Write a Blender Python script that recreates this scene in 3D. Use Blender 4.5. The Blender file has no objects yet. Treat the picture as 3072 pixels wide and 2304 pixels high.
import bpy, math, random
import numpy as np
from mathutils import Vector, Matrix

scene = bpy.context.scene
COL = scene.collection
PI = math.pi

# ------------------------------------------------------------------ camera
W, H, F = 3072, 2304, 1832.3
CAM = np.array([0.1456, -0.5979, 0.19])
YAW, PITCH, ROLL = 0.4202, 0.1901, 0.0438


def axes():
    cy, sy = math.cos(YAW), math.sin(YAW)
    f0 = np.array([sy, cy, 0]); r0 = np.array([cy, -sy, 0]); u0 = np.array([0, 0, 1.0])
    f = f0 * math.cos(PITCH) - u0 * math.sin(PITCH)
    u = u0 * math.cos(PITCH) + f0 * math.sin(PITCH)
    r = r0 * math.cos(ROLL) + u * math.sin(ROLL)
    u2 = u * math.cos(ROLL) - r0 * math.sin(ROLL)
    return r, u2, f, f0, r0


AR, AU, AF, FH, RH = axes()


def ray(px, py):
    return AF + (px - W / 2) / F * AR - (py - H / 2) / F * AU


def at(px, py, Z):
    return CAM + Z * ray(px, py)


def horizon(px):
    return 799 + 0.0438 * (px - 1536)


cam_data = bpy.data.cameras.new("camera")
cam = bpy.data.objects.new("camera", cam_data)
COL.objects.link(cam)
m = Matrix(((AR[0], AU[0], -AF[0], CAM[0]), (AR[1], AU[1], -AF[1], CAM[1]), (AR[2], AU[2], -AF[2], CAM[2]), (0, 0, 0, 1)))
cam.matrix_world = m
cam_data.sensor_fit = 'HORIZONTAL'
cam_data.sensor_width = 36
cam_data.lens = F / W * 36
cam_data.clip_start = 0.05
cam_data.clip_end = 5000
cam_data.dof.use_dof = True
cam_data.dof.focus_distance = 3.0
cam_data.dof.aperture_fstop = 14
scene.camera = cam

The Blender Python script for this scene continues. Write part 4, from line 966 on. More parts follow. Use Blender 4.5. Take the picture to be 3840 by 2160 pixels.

=-=-=-=-=

Return exactly what appears above, from the first line of the entries to the line with "return 799 + 0.0438 * (px - 1536)", inclusive.

> RESPONSE:
Write a Blender Python script that recreates this scene in 3D. Use Blender 4.5. The Blender file has no objects yet. Treat the picture as 3072 pixels wide and 2304 pixels high.
import bpy, math, random
import numpy as np
from mathutils import Vector, Matrix

scene = bpy.context.scene
COL = scene.collection
PI = math.pi

# ------------------------------------------------------------------ camera
W, H, F = 3072, 2304, 1832.3
CAM = np.array([0.1456, -0.5979, 0.19])
YAW, PITCH, ROLL = 0.4202, 0.1901, 0.0438


def axes():
    cy, sy = math.cos(YAW), math.sin(YAW)
    f0 = np.array([sy, cy, 0]); r0 = np.array([cy, -sy, 0]); u0 = np.array([0, 0, 1.0])
    f = f0 * math.cos(PITCH) - u0 * math.sin(PITCH)
    u = u0 * math.cos(PITCH) + f0 * math.sin(PITCH)
    r = r0 * math.cos(ROLL) + u * math.sin(ROLL)
    u2 = u * math.cos(ROLL) - r0 * math.sin(ROLL)
    return r, u2, f, f0, r0


AR, AU, AF, FH, RH = axes()


def ray(px, py):
    return AF + (px - W / 2) / F * AR - (py - H / 2) / F * AU


def at(px, py, Z):
    return CAM + Z * ray(px, py)


def horizon(px):
    return 799 + 0.0438 * (px - 1536)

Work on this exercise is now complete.